TASK OBJECTIVE » Please, without the pictures, retype exactly the lines from the start of the material through the line that holds "S = bpy.context.scene; C = S.collection".
-- begin GIVEN DATA --
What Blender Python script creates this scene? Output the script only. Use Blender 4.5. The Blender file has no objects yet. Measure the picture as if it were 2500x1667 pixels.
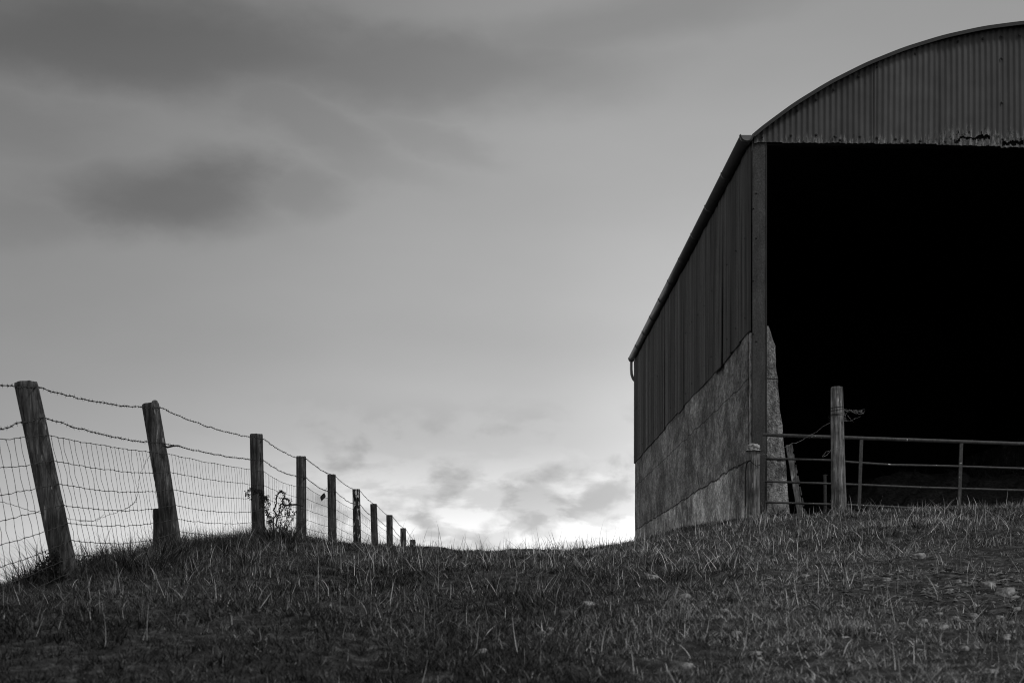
import bpy, math, random
import numpy as np
from mathutils import Vector, Matrix
random.seed(7); rng = np.random.default_rng(11)
S = bpy.context.scene; C = S.collection

# ---------------------------------------------------------------- camera
F = 3472.0                     # focal length in photo pixels (50 mm on a 36 mm sensor)
cam_d = bpy.data.cameras.new('camera'); cam = bpy.data.objects.new('camera', cam_d); C.objects.link(cam)
cam_d.lens = 50; cam_d.sensor_width = 36; cam_d.shift_y = 0.2666
cam_d.clip_start = 0.05; cam_d.clip_end = 3000
cam.location = (0, 0, 0); cam.rotation_euler = (math.radians(90), 0, 0)
cam_d.dof.use_dof = True; cam_d.dof.focus_distance = 15.5; cam_d.dof.aperture_fstop = 6.3
S.camera = cam
S.cycles.pixel_filter_type = 'BLACKMAN_HARRIS'; S.cycles.filter_width = 1.05
S.view_settings.view_transform = 'Standard'; S.view_settings.look = 'None'
S.view_settings.exposure = 0.0; S.view_settings.gamma = 1.0
SUN_EL, SUN_AZ = math.radians(48), math.radians(128)      # azimuth clockwise from +Y

# ---------------------------------------------------------------- node helper
class NT:
    def __init__(s, tree): s.t = tree; s.n = tree.nodes; s.l = tree.links
    def node(s, ty, **kw):
        n = s.n.new(ty)
        for k, v in kw.items(): setattr(n, k, v)
        return n
    def put(s, sock, v):
        if hasattr(v, 'is_output'): s.l.new(v, sock)
        elif v is not None: sock.default_value = v
    def m(s, op, a, b=None, c=None, clamp=False):
        n = s.node('ShaderNodeMath', operation=op, use_clamp=clamp)
        s.put(n.inputs[0], a)
        if b is not None: s.put(n.inputs[1], b)
        if c is not None: s.put(n.inputs[2], c)
        return n.outputs[0]
    def noise(s, vec, scale, detail=4, rough=.55, dist=0.0):
        n = s.node('ShaderNodeTexNoise'); s.put(n.inputs['Vector'], vec)
        n.inputs['Scale'].default_value = scale; n.inputs['Detail'].default_value = detail
        n.inputs['Roughness'].default_value = rough; n.inputs['Distortion'].default_value = dist
        return n.outputs[0]
    def mapv(s, vec, scale=(1,1,1), loc=(0,0,0)):
        n = s.node('ShaderNodeMapping'); s.put(n.inputs['Vector'], vec)
        n.inputs['Scale'].default_value = scale; n.inputs['Location'].default_value = loc
        return n.outputs[0]
    def ramp(s, fac, stops, interp='LINEAR'):
        n = s.node('ShaderNodeValToRGB'); s.put(n.inputs[0], fac); cr = n.color_ramp; cr.interpolation = interp
        while len(cr.elements) < len(stops): cr.elements.new(0.5)
        for e, (p, v) in zip(cr.elements, stops): e.position = p; e.color = (v, v, v, 1)
        return n.outputs[0]
    def sm(s, x, a, b):            # smoothstep from a to b
        n = s.node('ShaderNodeMapRange', interpolation_type='SMOOTHSTEP')
        s.put(n.inputs[0], x); n.inputs[1].default_value = a; n.inputs[2].default_value = b
        return n.outputs[0]
    def mix(s, f, a, b):           # scalar lerp
        return s.m('ADD', s.m('MULTIPLY', a, s.m('SUBTRACT', 1.0, f)), s.m('MULTIPLY', b, f))

# ---------------------------------------------------------------- world: grey cloudy sky
W = bpy.data.worlds.new('World'); S.world = W; W.use_nodes = True
t = NT(W.node_tree); t.n.clear()
tc = t.node('ShaderNodeTexCoord').outputs['Generated']
sep = t.node('ShaderNodeSeparateXYZ'); t.l.new(tc, sep.inputs[0]); X, Y, Z = sep.outputs
az = t.m('ARCTAN2', X, Y)                      # 0 ahead, + to the right
el = t.m('ARCSINE', Z)
w1 = t.m('SUBTRACT', t.noise(t.mapv(tc, (1, 1, 2.2)), 7.0, 6, .55), .5)
w2 = t.m('SUBTRACT', t.noise(t.mapv(tc, (1, 1, 2.2), (3, 5, 1)), 7.0, 6, .5), .5)
azw = t.m('ADD', az, t.m('MULTIPLY', w1, .12)); elw = t.m('ADD', el, t.m('MULTIPLY', w2, .05))
w3 = t.m('SUBTRACT', t.noise(t.mapv(tc, (1, 1, 2.0), (9, 5, 1)), 24.0, 6, .6), .5)
azw = t.m('ADD', azw, t.m('MULTIPLY', w3, .045)); elw = t.m('ADD', elw, t.m('MULTIPLY', w3, .018))
base = t.ramp(t.m('DIVIDE', el, .5, clamp=True),
    [(0.0, .95), (.10, .86), (.17, .72), (.26, .59), (.40, .49), (.60, .41), (.80, .33), (.90, .29), (1.0, .27)], 'EASE')
leftdark = t.mix(t.sm(az, -.36, .10), .58, 1.0)
lowl = t.sm(el, .02, .16)
leftdark = t.mix(lowl, t.mix(t.sm(az, -.44, -.17), .62, 1.0), leftdark)
rightlift = t.m('ADD', 1.0, t.m('MULTIPLY', t.m('MULTIPLY', t.sm(az, .0, .15), t.m('SUBTRACT', 1.0, t.sm(el, .12, .36))), .30))
base = t.m('MULTIPLY', t.m('MULTIPLY', base, leftdark), rightlift)
def blob(a0, e0, ra, re, tilt=0.0, soft=(1.25, .25)):
    da = t.m('SUBTRACT', azw, a0); de = t.m('SUBTRACT', elw, e0)
    de = t.m('SUBTRACT', de, t.m('MULTIPLY', da, tilt))
    d = t.m('SQRT', t.m('ADD', t.m('POWER', t.m('ABSOLUTE', t.m('DIVIDE', da, ra)), 2.0), t.m('POWER', t.m('ABSOLUTE', t.m('DIVIDE', de, re)), 2.0)))
    n = t.node('ShaderNodeMapRange', interpolation_type='SMOOTHSTEP'); t.put(n.inputs[0], d)
    n.inputs[1].default_value = soft[0]; n.inputs[2].default_value = soft[1]
    return n.outputs[0]
dark = t.m('MULTIPLY', blob(-.222, .282, .100, .030, .07), .40)
for a0, e0, ra, re, ti, k in [(-.26, .368, .26, .036, -.02, .33), (-.08, .362, .20, .030, .03, .26), (.08, .392, .16, .026, .20, .17),
                              (-.35, .315, .10, .022, -.05, .13), (-.13, .325, .10, .026, -.30, .16), (-.05, .325, .06, .016, -.2, .12), (-.13, .283, .05, .020, .1, .18), (-.31, .262, .06, .02, .2, .12)]:
    dark = t.m('MAXIMUM', dark, t.m('MULTIPLY', blob(a0, e0, ra, re, ti), k))
dark = t.m('ADD', dark, t.m('MULTIPLY', blob(-.26, .365, .40, .085, .0, (1.3, .1)), .05))
soft = t.noise(t.mapv(tc, (1, 1, 3.0), (7, 2, 0)), 3.0, 5, .5)
val = t.m('MULTIPLY', base, t.m('SUBTRACT', 1.0, dark))
val = t.m('MULTIPLY', val, t.m('ADD', .84, t.m('MULTIPLY', soft, .32)))
# broken cumulus low above the hill
cn = t.noise(t.mapv(tc, (1, 1, 1.7), (1.3, 0, .9)), 15.0, 7, .52, .2)
cm = t.m('MULTIPLY', t.sm(cn, .46, .60), t.m('MULTIPLY', t.m('SUBTRACT', 1.0, t.sm(el, .095, .165)), t.sm(az, -.26, -.10)))
cn2 = t.sm(t.noise(t.mapv(tc, (1, 1, 2.8), (5, 1, 2)), 22.0, 7, .55, .3), .44, .58)
cwhite = t.m('MULTIPLY', t.m('SUBTRACT', 1.0, t.sm(el, .06, .13)), t.sm(az, -.24, -.08))
val = t.m('MULTIPLY', val, t.m('SUBTRACT', 1.0, t.m('MULTIPLY', cm, .31)))
val = t.m('MULTIPLY', val, t.m('ADD', 1.0, t.m('MULTIPLY', t.m('MULTIPLY', cwhite, cn2), .34)))
# overhead / behind: an even overcast lid
lid = t.m('MULTIPLY', t.m('ADD', .7, t.m('MULTIPLY', soft, .55)), .34)
away = t.sm(t.m('ABSOLUTE', az), .55, 1.1)
up = t.sm(el, .55, .9)
val = t.mix(t.m('MAXIMUM', away, up), val, lid)
sky = t.node('ShaderNodeTexSky', sky_type='NISHITA', sun_disc=False, sun_elevation=SUN_EL, sun_rotation=SUN_AZ)
bw = t.node('ShaderNodeRGBToBW'); t.l.new(sky.outputs[0], bw.inputs[0])
bg1 = t.node('ShaderNodeBackground'); t.l.new(bw.outputs[0], bg1.inputs[0]); bg1.inputs[1].default_value = .05
bg2 = t.node('ShaderNodeBackground'); t.l.new(val, bg2.inputs[0]); bg2.inputs[1].default_value = 1.0
mx = t.node('ShaderNodeMixShader'); mx.inputs[0].default_value = .94     # thin blue sky behind a thick cloud sheet
t.l.new(bg1.outputs[0], mx.inputs[1]); t.l.new(bg2.outputs[0], mx.inputs[2])
out = t.node('ShaderNodeOutputWorld'); t.l.new(mx.outputs[0], out.inputs[0])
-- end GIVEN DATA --
WORKED ANSWER »
What Blender Python script creates this scene? Output the script only. Use Blender 4.5. The Blender file has no objects yet. Measure the picture as if it were 2500x1667 pixels.
import bpy, math, random
import numpy as np
from mathutils import Vector, Matrix
random.seed(7); rng = np.random.default_rng(11)
S = bpy.context.scene; C = S.collection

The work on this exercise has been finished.